Disability Rights UK has written to Esther McVey MP for clarification on the PIP 50 metres walking test following statements made by the Minister in a recent question and answer session.

Ms Esther McVey MP
House of Commons
London
SW1A 0AA

March 1, 2013

Dear Minister,

We are writing following your address yesterday to Disabled People’s Organisations (DPOs) at the DWP’s Personal Independence Payment (PIP) Delivery Update and Claimant Journey Teach-in.

During the Q&A session you explained that the enhanced (highest) mobility rate of PIP will be awarded to those disabled people who cannot ever stand then walk aided or unaided more than 20 metres.

However, you were equally definitive and clear that the enhanced mobility rate of PIP will be paid to those disabled people who cannot stand and move up to 50 metres unaided or aided safely, reliably, repeatedly or in a reasonable time period.

While we along with other DPOs welcome your clarification, the present wording of the Social Security (Personal Independence Payment) Regulations 2013 provides for those disabled people who cannot stand and move up to 50 metres safely, reliably, repeatedly or in a reasonable time period to be awarded only the standard (lowest) PIP mobility rate.
 
This was acknowledged and confirmed to us by a senior DWP officer at the end of yesterday’s meeting.

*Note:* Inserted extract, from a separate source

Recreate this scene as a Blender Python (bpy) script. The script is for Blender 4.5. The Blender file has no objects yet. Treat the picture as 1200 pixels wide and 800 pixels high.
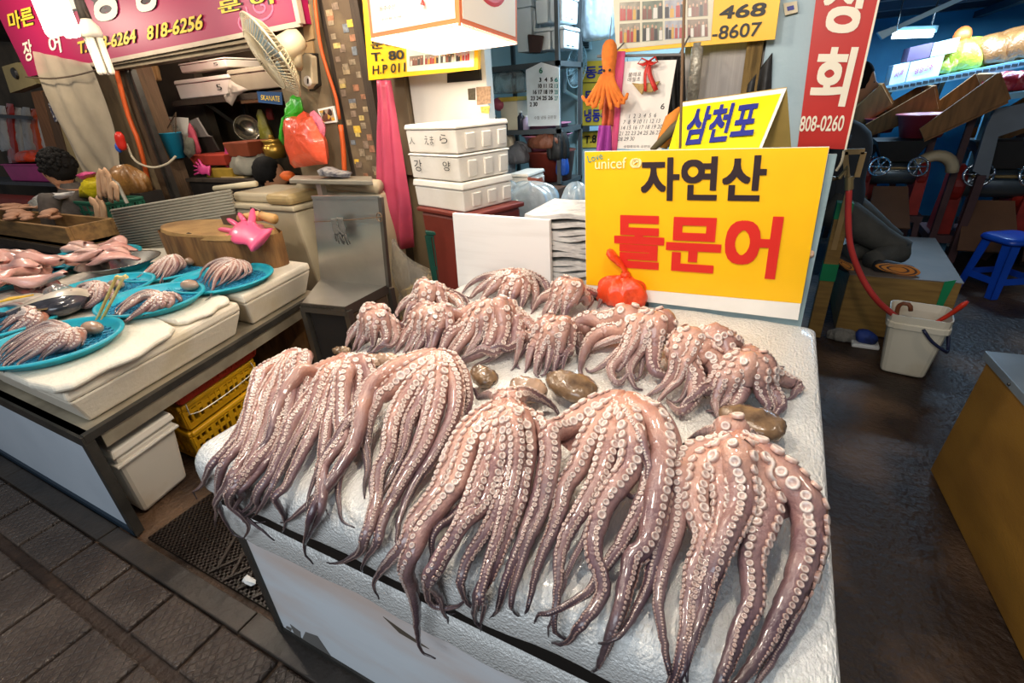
import bpy, bmesh, math, random
import numpy as np
from mathutils import Vector, Matrix, Quaternion

SC = bpy.context.scene
COL = SC.collection
rnd = random.Random(7)
rad = math.radians

# ------------------------------------------------------------------ camera
CAM_H = 1.65
FPX = 568.5
PITCH, ROLL, YAW = rad(26.469), rad(-3.861), rad(29.158)
def cam_axes():
    cp, sp, cy, sy = math.cos(PITCH), math.sin(PITCH), math.cos(YAW), math.sin(YAW)
    f = Vector((-sy * cp, cy * cp, -sp))
    r0 = Vector((cy, sy, 0.0))
    u0 = r0.cross(f)
    c, s = math.cos(ROLL), math.sin(ROLL)
    return c * r0 + s * u0, -s * r0 + c * u0, f
CR, CU, CF = cam_axes()
CO = Vector((0, 0, CAM_H))
cd = bpy.data.cameras.new('camera')
cam = bpy.data.objects.new('camera', cd)
COL.objects.link(cam)
cd.sensor_width = 36.0
cd.lens = FPX * 36.0 / 1200.0
cd.clip_start = 0.02
cd.clip_end = 60
cam.matrix_world = Matrix(((CR.x, CU.x, -CF.x, CO.x), (CR.y, CU.y, -CF.y, CO.y), (CR.z, CU.z, -CF.z, CO.z), (0, 0, 0, 1)))
SC.camera = cam

def P(px, py, x=None, y=None, z=None):
    """where the sight line of a photo pixel meets a real plane of the place"""
    d = CR * ((px - 600) / FPX) + CU * ((400 - py) / FPX) + CF
    if z is not None: t = (z - CAM_H) / d.z
    elif x is not None: t = x / d.x
    else: t = y / d.y
    return CO + d * t

# ------------------------------------------------------------------ light and exposure
SC.view_settings.view_transform = 'Standard'
SC.view_settings.look = 'None'
SC.view_settings.exposure = 0.12
SC.view_settings.gamma = 1.0
SC.view_settings.use_curve_mapping = False
SC.cycles.use_denoising = True
SC.cycles.max_bounces = 6
SC.cycles.sample_clamp_indirect = 6.0
SC.cycles.caustics_reflective = False
SC.cycles.caustics_refractive = False
wd = bpy.data.worlds.new('market_air')
SC.world = wd
wd.use_nodes = True
wd.node_tree.nodes['Background'].inputs[0].default_value = (0.80, 0.88, 1.0, 1)
wd.node_tree.nodes['Background'].inputs[1].default_value = 0.13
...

We strongly welcomed and supported the recent amendment of the main PIP regulations which provide that disabled people will be assessed for PIP only on what activities they can do “safely, reliably, repeatedly and in a reasonable time period”.

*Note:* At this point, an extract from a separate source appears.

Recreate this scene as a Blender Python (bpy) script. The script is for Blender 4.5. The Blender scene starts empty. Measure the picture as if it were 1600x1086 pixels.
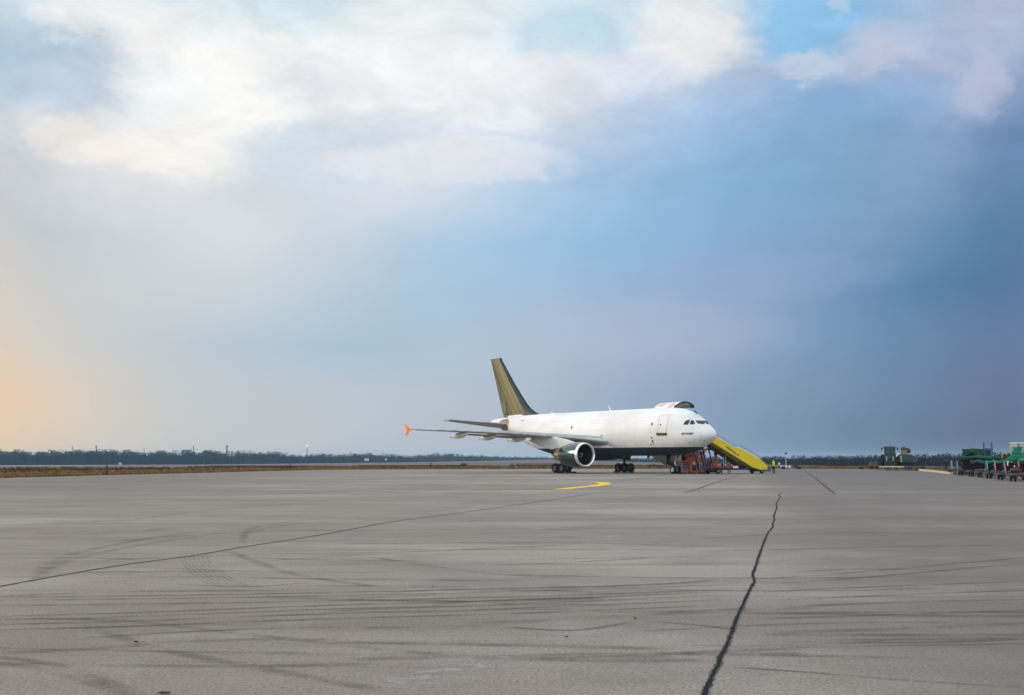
import bpy, bmesh, math, random
import numpy as np
from mathutils import Vector, Matrix
from mathutils.bvhtree import BVHTree
random.seed(7); np.random.seed(7)
sc = bpy.context.scene
COL = sc.collection
R = math.radians

# ------------------------------------------------------------------ camera
F = 1918.0; HY = 717.0; EYE = 1.74
PITCH = math.atan((HY-543)/F)
cam = bpy.data.cameras.new('camera'); co = bpy.data.objects.new('camera', cam); COL.objects.link(co)
cam.sensor_width = 36; cam.lens = F/1600*36; cam.clip_end = 20000; cam.clip_start = .1
co.location = (0, 0, EYE); co.rotation_euler = (math.pi/2+PITCH, 0, 0)
sc.camera = co
sc.render.resolution_x = 1024; sc.render.resolution_y = 695
CP = math.cos(PITCH); SP = math.sin(PITCH)
def ray(x, y):
    a = (x-800)/F; b = (543-y)/F
    return Vector((a, CP - b*SP, SP + b*CP))
def at(x, y, D):
    d = ray(x, y); return Vector((0, 0, EYE)) + d*(D/d.y)
def G(x, y, z=0.0):
    d = ray(x, y); return Vector((0, 0, EYE)) + d*((z-EYE)/d.z)
def on_plane(x, y, P0, w):
    """pixel to (t, z) on the upright plane through P0 along the level direction w"""
    n = Vector((-w[1], w[0], 0)); d = ray(x, y); o = Vector((0, 0, EYE))
    P = o + d*((Vector(P0)-o).dot(n)/d.dot(n))
    return (P-Vector(P0)).dot(Vector((w[0], w[1], 0))), P.z

# ------------------------------------------------------------------ world
SUN_AZ = -76.0; SUN_EL = 17.0          # azimuth from the camera axis, positive to the right
W = bpy.data.worlds.new("World"); sc.world = W; W.use_nodes = True
nt = W.node_tree; nt.nodes.clear()
N = nt.nodes.new; Lk = nt.links.new
def lin(c):
    c = c/255.0
    return c/12.92 if c <= .04045 else ((c+.055)/1.055)**2.4
def wm(op, a, b=None, c=None):
    n = N('ShaderNodeMath'); n.operation = op
    for i, v in enumerate((a, b, c)):
        if v is None: continue
        if isinstance(v, (int, float)): n.inputs[i].default_value = v
        else: Lk(v, n.inputs[i])
    return n.outputs[0]
tc = N('ShaderNodeTexCoord')
nrm = N('ShaderNodeVectorMath'); nrm.operation = 'NORMALIZE'; Lk(tc.outputs['Generated'], nrm.inputs[0])
def noise(vec, scale, det, rough=.55, dist=0.0):
    n = N('ShaderNodeTexNoise'); n.inputs['Scale'].default_value = scale; n.inputs['Detail'].default_value = det
    n.inputs['Roughness'].default_value = rough; n.inputs['Distortion'].default_value = dist
    Lk(vec, n.inputs['Vector']); return n
mp = N('ShaderNodeMapping'); mp.inputs['Scale'].default_value = (1, 1, 1.9); Lk(nrm.outputs[0], mp.inputs[0])
mp2 = N('ShaderNodeMapping'); mp2.inputs['Location'].default_value = (3.1, 1.7, 5.2); mp2.inputs['Scale'].default_value = (1, 1, 1.9); Lk(nrm.outputs[0], mp2.inputs[0])
n1 = noise(mp.outputs[0], 9, 7, .58); n2 = noise(mp2.outputs[0], 9, 7, .58)
sep = N('ShaderNodeSeparateXYZ'); Lk(nrm.outputs[0], sep.inputs[0])
az0 = wm('MULTIPLY', wm('ARCTAN2', sep.outputs[0], sep.outputs[1]), 180/math.pi)
el0 = wm('MULTIPLY', wm('ARCSINE', sep.outputs[2]), 180/math.pi)
# the wind-torn edges of the clouds: warp grows with elevation, calm near the horizon
wmask = N('ShaderNodeMapRange'); wmask.interpolation_type = 'SMOOTHSTEP'; Lk(el0, wmask.inputs[0])
wmask.inputs[1].default_value = 7; wmask.inputs[2].default_value = 15; wmask.inputs[3].default_value = .12; wmask.inputs[4].default_value = 1
az = wm('ADD', az0, wm('MULTIPLY', wm('MULTIPLY', wm('SUBTRACT', n1.outputs['Fac'], .5), 7.5), wmask.outputs[0]))
el = wm('ADD', el0, wm('MULTIPLY', wm('MULTIPLY', wm('SUBTRACT', n2.outputs['Fac'], .5), 4.6), wmask.outputs[0]))
XS = list(range(0, 1601, 100))
ROWS = {
0:   [(212,232,240),(200,228,243),(212,232,241),(224,235,239),(212,231,240),(205,224,232),(234,240,240),(232,242,243),(236,241,241),(203,230,246),(222,233,241),(213,229,241),(145,203,241),(165,205,237),(148,198,236),(158,192,224),(150,180,215)],
60:  [(198,217,228),(241,244,244),(225,238,243),(217,232,241),(240,244,244),(245,246,245),(245,246,246),(241,244,246),(236,241,244),(203,228,244),(214,229,241),(237,235,236),(158,204,239),(138,194,236),(162,194,229),(170,190,220),(176,190,217)],
120: [(173,199,218),(198,217,232),(241,243,244),(251,251,249),(246,246,245),(223,233,240),(244,244,244),(236,240,244),(226,233,241),(228,230,236),(200,215,234),(207,216,233),(172,194,226),(146,184,224),(186,193,222),(160,182,217),(165,180,212)],
180: [(184,205,220),(206,216,229),(207,218,232),(253,251,247),(253,252,249),(244,244,244),(224,230,239),(225,230,239),(223,229,238),(210,220,236),(185,207,233),(158,191,226),(148,184,223),(132,177,221),(142,174,216),(178,190,219),(140,166,206)],
240: [(190,204,217),(236,233,231),(244,241,238),(252,248,242),(236,236,236),(204,219,232),(218,225,234),(223,227,235),(219,226,236),(195,212,235),(174,200,231),(149,187,223),(128,177,218),(127,172,213),(128,168,209),(132,162,204),(90,130,186)],
300: [(192,200,210),(220,222,226),(229,229,231),(222,225,229),(215,220,227),(212,220,229),(222,226,233),(206,221,236),(186,211,234),(165,198,229),(149,189,223),(138,184,221),(124,172,213),(119,167,206),(123,163,201),(113,152,194),(78,124,176)],
380: [(198,202,205),(196,205,212),(206,213,219),(217,221,225),(218,222,227),(206,216,224),(189,209,225),(172,202,228),(166,200,227),(149,191,223),(143,187,222),(139,179,218),(127,167,209),(123,162,203),(111,153,195),(86,136,181),(68,114,166)],
460: [(209,204,200),(203,205,207),(206,210,212),(207,214,218),(205,214,221),(190,206,218),(176,199,217),(168,196,219),(168,197,222),(160,189,217),(152,181,213),(147,173,209),(140,165,202),(113,152,196),(84,134,181),(73,124,171),(70,110,160)],
540: [(221,209,197),(206,205,204),(200,205,208),(190,202,212),(182,200,214),(173,197,214),(170,195,213),(175,197,215),(177,196,215),(172,187,209),(167,182,207),(151,172,201),(130,160,196),(110,149,189),(94,138,179),(95,128,170),(85,110,156)],
620: [(234,206,176),(225,207,186),(206,204,202),(197,202,206),(193,200,208),(191,199,207),(188,197,207),(185,196,208),(179,192,207),(165,182,203),(150,170,196),(136,160,189),(125,152,183),(113,142,176),(100,131,169),(95,122,161),(90,106,146)],
700: [(236,208,176),(226,208,186),(212,207,200),(203,204,203),(198,202,204),(195,200,206),(190,197,206),(185,193,203),(176,189,203),(161,182,203),(150,174,198),(130,158,186),(115,147,178),(100,134,166),(90,120,153),(85,110,146),(80,98,133)],
}
# sky outside the frame: the low sun glows gold behind thin cloud on the left
LEFT = {0:[(235,235,230),(250,244,232)], 60:[(235,232,226),(252,244,230)], 120:[(225,225,222),(254,244,226)], 180:[(225,222,218),(255,240,215)],
        240:[(225,218,208),(255,236,200)], 300:[(225,215,200),(255,232,190)], 380:[(232,214,190),(255,226,175)], 460:[(238,212,178),(255,220,158)],
        540:[(242,206,160),(255,210,140)], 620:[(245,200,145),(255,200,125)], 700:[(240,196,145),(252,192,120)]}
RIGHT = [(120,150,190),(170,190,215)]
def azp(x): return math.degrees(math.atan((x-800)/F/CP))
def elp(y): return math.degrees(PITCH + math.atan((543-y)/F))
rampfac = wm('MULTIPLY_ADD', az, 1/240.0, .5)
GLOW = 1.45
def ramp(row):
    r = N('ShaderNodeValToRGB'); cr = r.color_ramp; cr.interpolation = 'B_SPLINE'
    pts = []
    for x, c in zip(XS, ROWS[row]):
        k = .17*min(1, max(0, (x-900)/500)); gm = sum(c)/3; pts.append((azp(x), [lin(v+(gm-v)*k) for v in c]))
    l0, l1 = LEFT[row]
    pts = [(-118, [lin(v) for v in (205,215,228)]), (-95, [lin(v)*1.2 for v in l1]), (-72, [lin(v)*GLOW for v in l1]),
           (-52, [lin(v)*1.35 for v in l1]), (-34, [lin(v) for v in l0])] + pts
    pts += [(36, [lin(v) for v in RIGHT[0]]), (75, [lin(v) for v in RIGHT[1]]), (118, [lin(v) for v in (205,215,228)])]
    e = cr.elements
    while len(e) < len(pts): e.new(.5)
    for i, (a, c) in enumerate(pts): e[i].position = i/1000.0
    for i in range(len(pts)-1, -1, -1): e[i].position = a2 if (a2 := pts[i][0]/240+.5) else 0
    for i, (a, c) in enumerate(pts): e[i].color = (c[0], c[1], c[2], 1)
    Lk(rampfac, r.inputs[0]); return r.outputs[0]
cur = ramp(700)
ys = sorted(ROWS, reverse=True)
for a, b in zip(ys, ys[1:]):
    mr = N('ShaderNodeMapRange'); mr.interpolation_type = 'LINEAR'; Lk(el, mr.inputs[0])
    mr.inputs[1].default_value = elp(a); mr.inputs[2].default_value = elp(b)
    mx = N('ShaderNodeMix'); mx.data_type = 'RGBA'; Lk(mr.outputs[0], mx.inputs[0]); Lk(cur, mx.inputs[6]); Lk(ramp(b), mx.inputs[7])
    cur = mx.outputs[2]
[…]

This amendment did not on its own however, reverse the provision that those disabled people who can move only up to 20 metres will be paid the highest PIP mobility award.

Under Disability Living Allowance, ‘virtually unable to walk’ is often interpreted as meaning being unable to walk more than 50 metres.
Of the 173 consultation responses the Government received to the proposed PIP assessment criteria, only one suggested that the qualifying distance for those who have the most difficulty getting around should perhaps be changed.

In addition, the difference in benefit between the standard rate and enhanced PIP mobility rates is significant - £34.25 per week. Furthermore, only those who receive the enhanced PIP mobility rate are eligible for the Motability scheme.
We urge you to prioritise further amending the PIP regulations so that the position you have stated is made legally clear. We suggest that this can be done by amending the mobility descriptors so as to state that the enhanced PIP mobility rate is payable to those disabled people who –

“Can stand and then move either aided or unaided no more than 50 metres”.

We hope that you will take steps to ensure that the regulations reflect your intention accurately. If you would like to discuss this further, please do not hesitate to arrange a call through my Executive Assistant Cheryl Gowar at 020 7566 0125 or by emailing liz.sayce@disabilityrightsuk.org.

I look forward to your reply,

Yours sincerely,

Liz Sayce OBE
Chief Executive
Disability Rights UK

Note: A recent report by We are Spartacus (who initially raised the question of enhanced PIP mobility rate entitlement at the DWP meeting) estimates that 428,000 fewer working age disabled people will be eligible for the Motability scheme by 2018 if the ’20 metres rule’ remains unchanged.